TASK TO COMPLETE:
Check each line of the listing, and copy it if it contains the word "scene".

------ GIVEN INFORMATION

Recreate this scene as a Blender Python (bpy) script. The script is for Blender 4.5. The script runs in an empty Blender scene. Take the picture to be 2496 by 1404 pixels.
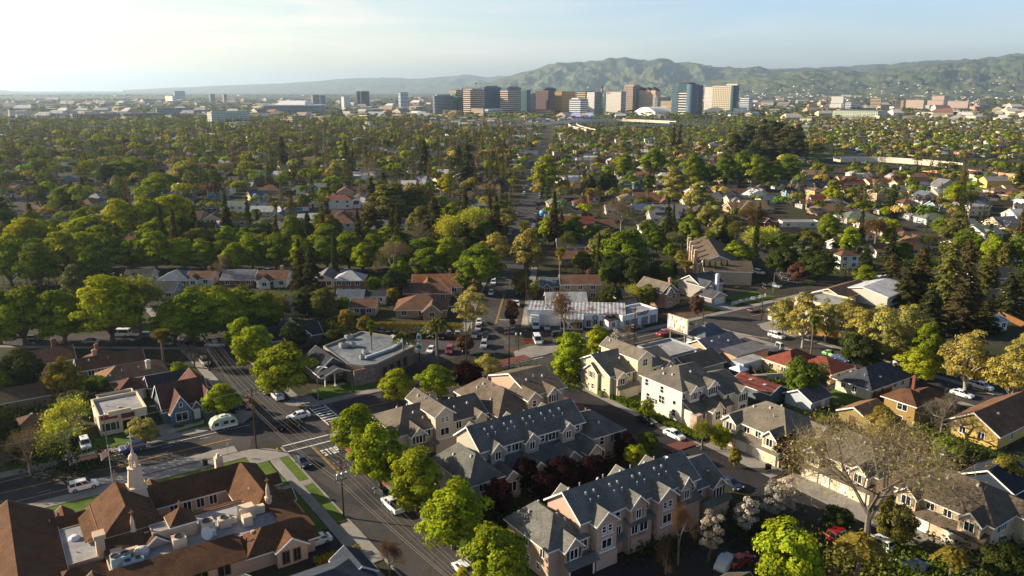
import bpy, math, random
import numpy as np
from mathutils import Vector, noise as mnoise
random.seed(7); rng=np.random.default_rng(7)
SC=bpy.context.scene; COL=SC.collection
R_=math.radians
# ---------------------------------------------------------------- camera
F,CX,CY,H=1941.,1248.,702.,66.
PIT=math.atan(484/1941.)
cd=bpy.data.cameras.new('camera'); cam=bpy.data.objects.new('camera',cd); COL.objects.link(cam)
cd.lens=28; cd.sensor_width=36; cd.clip_start=1; cd.clip_end=90000
cam.location=(0,0,H); cam.rotation_euler=(R_(90)-PIT,0,0); SC.camera=cam
def ray(px,py):
    d=(px-CX)/F; u=-(py-CY)/F
    return d, math.cos(PIT)+math.sin(PIT)*u, -math.sin(PIT)+math.cos(PIT)*u
def at(px,py,z=0.):
    x,y,dz=ray(px,py); t=(z-H)/dz
    return x*t,y*t
def at_dist(px,py,Y):           # point on the sight line at distance Y: (x,z)
    x,y,dz=ray(px,py); t=Y/y
    return x*t,H+t*dz
def proj(x,y,z):
    cz=y*math.cos(PIT)-(z-H)*math.sin(PIT); cu=y*math.sin(PIT)+(z-H)*math.cos(PIT)
    if cz<1: return (-9999,-9999)
    return CX+F*x/cz, CY-F*cu/cz
def ppm(y): return F/max(1,(y*math.cos(PIT)+H*math.sin(PIT)))
OX,OY=at(740,1050)
A33,A2=R_(33),R_(34.4)
def U(u,v):                     # survey frame -> world
    return OX+u*math.cos(A33)-v*math.sin(A33), OY+u*math.sin(A33)+v*math.cos(A33)
def S(u,v):                     # street frame -> world
    return OX+u*math.cos(A2)-v*math.sin(A2), OY+u*math.sin(A2)+v*math.cos(A2)
def C(h,k=1.):
    h=h.lstrip('#'); r=[int(h[i:i+2],16)/255 for i in (0,2,4)]
    return tuple(k*(c/12.92 if c<.04045 else ((c+.055)/1.055)**2.4) for c in r)+(1.,)
# ---------------------------------------------------------------- materials
M={}
def nm(name):
    m=bpy.data.materials.new(name); m.use_nodes=True; M[name]=m
    nt=m.node_tree; b=nt.nodes['Principled BSDF']; return m,nt,b
def N(nt,t,**k):
    n=nt.nodes.new(t)
    for a,v in k.items(): setattr(n,a,v)
    return n
def noise_node(nt,scale,detail=3,vec=None,rough=.6):
    n=N(nt,'ShaderNodeTexNoise'); n.inputs['Scale'].default_value=scale; n.inputs['Detail'].default_value=detail
    n.inputs['Roughness'].default_value=rough
    if vec is not None: nt.links.new(vec,n.inputs['Vector'])
    return n
def ramp(nt,fac,stops):
    r=N(nt,'ShaderNodeValToRGB'); e=r.color_ramp.elements
    e[0].position,e[0].color=stops[0]; e[1].position,e[1].color=stops[-1]
    for p,c in stops[1:-1]:
        x=e.new(p); x.color=c
    nt.links.new(fac,r.inputs['Fac']); return r
def mixc(nt,a,b,fac=.5,mode='MIX'):
    m=N(nt,'ShaderNodeMix',data_type='RGBA',blend_type=mode)
    for s,v in ((0,fac),(6,a),(7,b)):
        if hasattr(v,'is_linked') or isinstance(v,bpy.types.NodeSocket): nt.links.new(v,m.inputs[s])
        else: m.inputs[s].default_value=v
    return m.outputs[2]
def objc(nt): return N(nt,'ShaderNodeObjectInfo').outputs['Color']
def ocoord(nt): return N(nt,'ShaderNodeTexCoord').outputs['Object']
def objmat(name,rough=.8,var=.25,scale=.8,detail=4,spec=.3,metal=0,coat=0,stretch=None,bump=0):
    m,nt,b=nm(name); c=objc(nt); v=ocoord(nt)
    if stretch:
        mp=N(nt,'ShaderNodeMapping'); mp.inputs['Scale'].default_value=stretch; nt.links.new(v,mp.inputs['Vector']); v=mp.outputs['Vector']
    n=noise_node(nt,scale,detail,v)
    r=ramp(nt,n.outputs['Fac'],[(.25,(1-var,)*3+(1,)),(.75,(1+var*.6,)*3+(1,))])
    nt.links.new(mixc(nt,c,r.outputs['Color'],1.,'MULTIPLY'),b.inputs['Base Color'])
    b.inputs['Roughness'].default_value=rough; b.inputs['Specular IOR Level'].default_value=spec; b.inputs['Metallic'].default_value=metal
    if coat: b.inputs['Coat Weight'].default_value=coat; b.inputs['Coat Roughness'].default_value=.05
    if bump:
        bp=N(nt,'ShaderNodeBump'); bp.inputs['Strength'].default_value=bump; bp.inputs['Distance'].default_value=.05
        nt.links.new(n.outputs['Fac'],bp.inputs['Height']); nt.links.new(bp.outputs['Normal'],b.inputs['Normal'])
    return m
objmat('stucco',.9,.1,.5,5,.2)
objmat('paint',.55,.05,.7,2,.4)
objmat('wood',.85,.35,2.,4,.2,stretch=(1,1,.15))
objmat('metal',.45,.15,1.5,3,.5,metal=.6)
objmat('carpaint',.35,.02,1,1,.5,coat=.8)
objmat('tyre',.9,.1,4,2,.2)
objmat('concrete',.9,.22,.35,6,.2)
objmat('stone',.9,.6,1.8,4,.2,bump=.5)
def shingle(name,var):
    m,nt,b=nm(name); c=objc(nt); v=ocoord(nt)
    n=noise_node(nt,.45,5,v); n2=noise_node(nt,4.5,2,v,.8)
    a=mixc(nt,c,ramp(nt,n.outputs['Fac'],[(.3,(1-var,)*3+(1,)),(.7,(1+var*.6,)*3+(1,))]).outputs['Color'],1.,'MULTIPLY')
    a=mixc(nt,a,ramp(nt,n2.outputs['Fac'],[(.35,(.66,)*3+(1,)),(.65,(1.25,)*3+(1,))]).outputs['Color'],1.,'MULTIPLY')
    nt.links.new(a,b.inputs['Base Color']); b.inputs['Roughness'].default_value=.95; b.inputs['Specular IOR Level'].default_value=.15
    bp=N(nt,'ShaderNodeBump'); bp.inputs['Strength'].default_value=.4; bp.inputs['Distance'].default_value=.06
    nt.links.new(n2.outputs['Fac'],bp.inputs['Height']); nt.links.new(bp.outputs['Normal'],b.inputs['Normal'])
shingle('shingle',.34)
def ribbed(name,period,axis,rough=.8,metal=0,rust=None,depth=.08):
    m,nt,b=nm(name); c=objc(nt); v=ocoord(nt)
    w=N(nt,'ShaderNodeTexWave',bands_direction=axis); w.inputs['Scale'].default_value=.314/period*1.0; nt.links.new(v,w.inputs['Vector'])
    n=noise_node(nt,.7,5,v)
    a=mixc(nt,c,ramp(nt,n.outputs['Fac'],[(.3,(.62,)*3+(1,)),(.7,(1.2,)*3+(1,))]).outputs['Color'],1.,'MULTIPLY')
    if rust: 
        n3=noise_node(nt,.28,6,v,.75)
        mk=ramp(nt,n3.outputs['Fac'],[(.5,(0,0,0,1)),(.6,(1,1,1,1))])
        a=mixc(nt,a,rust,mk.outputs['Color'])
    a=mixc(nt,a,ramp(nt,w.outputs['Fac'],[(0.,(.55,)*3+(1,)),(.5,(1.1,)*3+(1,))]).outputs['Color'],1.,'MULTIPLY')
    nt.links.new(a,b.inputs['Base Color']); b.inputs['Roughness'].default_value=rough; b.inputs['Metallic'].default_value=metal
    bp=N(nt,'ShaderNodeBump'); bp.inputs['Strength'].default_value=.7; bp.inputs['Distance'].default_value=depth
    nt.links.new(w.outputs['Fac'],bp.inputs['Height']); nt.links.new(bp.outputs['Normal'],b.inputs['Normal'])
ribbed('tile_x',.5,'X'); ribbed('tile_y',.5,'Y')
ribbed('rusty_sheet',1.1,'X',.6,.2,C('#7a4c36'))
m,nt,b=nm('glass'); b.inputs['Base Color'].default_value=(.012,.02,.024,1); b.inputs['Roughness'].default_value=.06; b.inputs['Specular IOR Level'].default_value=.8
m,nt,b=nm('window_mid'); b.inputs['Base Color'].default_value=(.015,.022,.026,1); b.inputs['Roughness'].default_value=.12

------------

RESPONSE TO THE TASK:
Recreate this scene as a Blender Python (bpy) script. The script is for Blender 4.5. The script runs in an empty Blender scene. Take the picture to be 2496 by 1404 pixels.
SC=bpy.context.scene; COL=SC.collection